-- begin --

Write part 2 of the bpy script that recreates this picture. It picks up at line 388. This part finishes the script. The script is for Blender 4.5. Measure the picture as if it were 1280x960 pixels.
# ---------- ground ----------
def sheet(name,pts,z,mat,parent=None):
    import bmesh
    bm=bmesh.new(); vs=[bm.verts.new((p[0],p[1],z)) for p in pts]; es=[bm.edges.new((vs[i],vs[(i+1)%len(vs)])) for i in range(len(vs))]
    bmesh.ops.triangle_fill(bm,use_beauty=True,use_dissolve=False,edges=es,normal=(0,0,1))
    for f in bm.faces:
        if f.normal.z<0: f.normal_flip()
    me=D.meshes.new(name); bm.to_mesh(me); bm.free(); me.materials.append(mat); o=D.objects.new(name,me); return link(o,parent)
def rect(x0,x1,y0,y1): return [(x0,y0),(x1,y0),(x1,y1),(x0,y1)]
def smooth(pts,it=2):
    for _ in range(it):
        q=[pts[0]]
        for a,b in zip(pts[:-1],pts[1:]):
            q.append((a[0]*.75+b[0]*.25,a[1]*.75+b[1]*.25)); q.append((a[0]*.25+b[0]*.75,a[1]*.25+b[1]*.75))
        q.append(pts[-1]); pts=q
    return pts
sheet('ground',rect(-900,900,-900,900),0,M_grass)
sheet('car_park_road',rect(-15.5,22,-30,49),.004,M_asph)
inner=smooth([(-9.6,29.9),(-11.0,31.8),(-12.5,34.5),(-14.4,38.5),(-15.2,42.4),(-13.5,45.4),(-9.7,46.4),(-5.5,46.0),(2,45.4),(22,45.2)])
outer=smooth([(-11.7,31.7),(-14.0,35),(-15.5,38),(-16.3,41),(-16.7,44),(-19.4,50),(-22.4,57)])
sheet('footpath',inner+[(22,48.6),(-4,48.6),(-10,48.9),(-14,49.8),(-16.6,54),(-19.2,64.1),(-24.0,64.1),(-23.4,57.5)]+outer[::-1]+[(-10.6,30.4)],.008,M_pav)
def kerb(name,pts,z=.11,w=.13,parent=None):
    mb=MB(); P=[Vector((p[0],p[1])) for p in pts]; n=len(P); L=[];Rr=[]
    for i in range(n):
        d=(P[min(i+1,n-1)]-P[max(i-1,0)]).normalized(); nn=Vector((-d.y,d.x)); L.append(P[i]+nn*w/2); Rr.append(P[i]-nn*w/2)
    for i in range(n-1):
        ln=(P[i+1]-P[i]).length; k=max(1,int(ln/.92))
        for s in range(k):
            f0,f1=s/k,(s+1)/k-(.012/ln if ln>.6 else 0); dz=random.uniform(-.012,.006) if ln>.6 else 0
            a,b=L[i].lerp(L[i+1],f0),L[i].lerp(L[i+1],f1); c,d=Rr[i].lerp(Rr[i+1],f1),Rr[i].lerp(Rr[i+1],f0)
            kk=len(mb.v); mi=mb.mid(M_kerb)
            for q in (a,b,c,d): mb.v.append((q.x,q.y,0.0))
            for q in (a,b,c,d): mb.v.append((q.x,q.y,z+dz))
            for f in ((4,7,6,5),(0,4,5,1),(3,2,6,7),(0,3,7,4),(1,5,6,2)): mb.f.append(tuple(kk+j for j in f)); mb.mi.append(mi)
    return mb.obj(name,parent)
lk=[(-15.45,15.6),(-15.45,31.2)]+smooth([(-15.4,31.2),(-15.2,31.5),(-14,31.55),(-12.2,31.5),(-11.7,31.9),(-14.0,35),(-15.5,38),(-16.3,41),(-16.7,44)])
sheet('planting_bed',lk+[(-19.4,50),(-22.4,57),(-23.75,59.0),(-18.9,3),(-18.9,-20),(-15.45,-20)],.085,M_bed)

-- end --

### Stated goal
Your task is to transcribe the listing above in full, exactly as given.

### Solution to the problem
Write part 2 of the bpy script that recreates this picture. It picks up at line 388. This part finishes the script. The script is for Blender 4.5. Measure the picture as if it were 1280x960 pixels.
# ---------- ground ----------
def sheet(name,pts,z,mat,parent=None):
    import bmesh
    bm=bmesh.new(); vs=[bm.verts.new((p[0],p[1],z)) for p in pts]; es=[bm.edges.new((vs[i],vs[(i+1)%len(vs)])) for i in range(len(vs))]
    bmesh.ops.triangle_fill(bm,use_beauty=True,use_dissolve=False,edges=es,normal=(0,0,1))
    for f in bm.faces:
        if f.normal.z<0: f.normal_flip()
    me=D.meshes.new(name); bm.to_mesh(me); bm.free(); me.materials.append(mat); o=D.objects.new(name,me); return link(o,parent)
def rect(x0,x1,y0,y1): return [(x0,y0),(x1,y0),(x1,y1),(x0,y1)]
def smooth(pts,it=2):
    for _ in range(it):
        q=[pts[0]]
        for a,b in zip(pts[:-1],pts[1:]):
            q.append((a[0]*.75+b[0]*.25,a[1]*.75+b[1]*.25)); q.append((a[0]*.25+b[0]*.75,a[1]*.25+b[1]*.75))
        q.append(pts[-1]); pts=q
    return pts
sheet('ground',rect(-900,900,-900,900),0,M_grass)
sheet('car_park_road',rect(-15.5,22,-30,49),.004,M_asph)
inner=smooth([(-9.6,29.9),(-11.0,31.8),(-12.5,34.5),(-14.4,38.5),(-15.2,42.4),(-13.5,45.4),(-9.7,46.4),(-5.5,46.0),(2,45.4),(22,45.2)])
outer=smooth([(-11.7,31.7),(-14.0,35),(-15.5,38),(-16.3,41),(-16.7,44),(-19.4,50),(-22.4,57)])
sheet('footpath',inner+[(22,48.6),(-4,48.6),(-10,48.9),(-14,49.8),(-16.6,54),(-19.2,64.1),(-24.0,64.1),(-23.4,57.5)]+outer[::-1]+[(-10.6,30.4)],.008,M_pav)
def kerb(name,pts,z=.11,w=.13,parent=None):
    mb=MB(); P=[Vector((p[0],p[1])) for p in pts]; n=len(P); L=[];Rr=[]
    for i in range(n):
        d=(P[min(i+1,n-1)]-P[max(i-1,0)]).normalized(); nn=Vector((-d.y,d.x)); L.append(P[i]+nn*w/2); Rr.append(P[i]-nn*w/2)
    for i in range(n-1):
        ln=(P[i+1]-P[i]).length; k=max(1,int(ln/.92))
        for s in range(k):
            f0,f1=s/k,(s+1)/k-(.012/ln if ln>.6 else 0); dz=random.uniform(-.012,.006) if ln>.6 else 0
            a,b=L[i].lerp(L[i+1],f0),L[i].lerp(L[i+1],f1); c,d=Rr[i].lerp(Rr[i+1],f1),Rr[i].lerp(Rr[i+1],f0)
            kk=len(mb.v); mi=mb.mid(M_kerb)
            for q in (a,b,c,d): mb.v.append((q.x,q.y,0.0))
            for q in (a,b,c,d): mb.v.append((q.x,q.y,z+dz))
            for f in ((4,7,6,5),(0,4,5,1),(3,2,6,7),(0,3,7,4),(1,5,6,2)): mb.f.append(tuple(kk+j for j in f)); mb.mi.append(mi)
    return mb.obj(name,parent)
lk=[(-15.45,15.6),(-15.45,31.2)]+smooth([(-15.4,31.2),(-15.2,31.5),(-14,31.55),(-12.2,31.5),(-11.7,31.9),(-14.0,35),(-15.5,38),(-16.3,41),(-16.7,44)])
sheet('planting_bed',lk+[(-19.4,50),(-22.4,57),(-23.75,59.0),(-18.9,3),(-18.9,-20),(-15.45,-20)],.085,M_bed)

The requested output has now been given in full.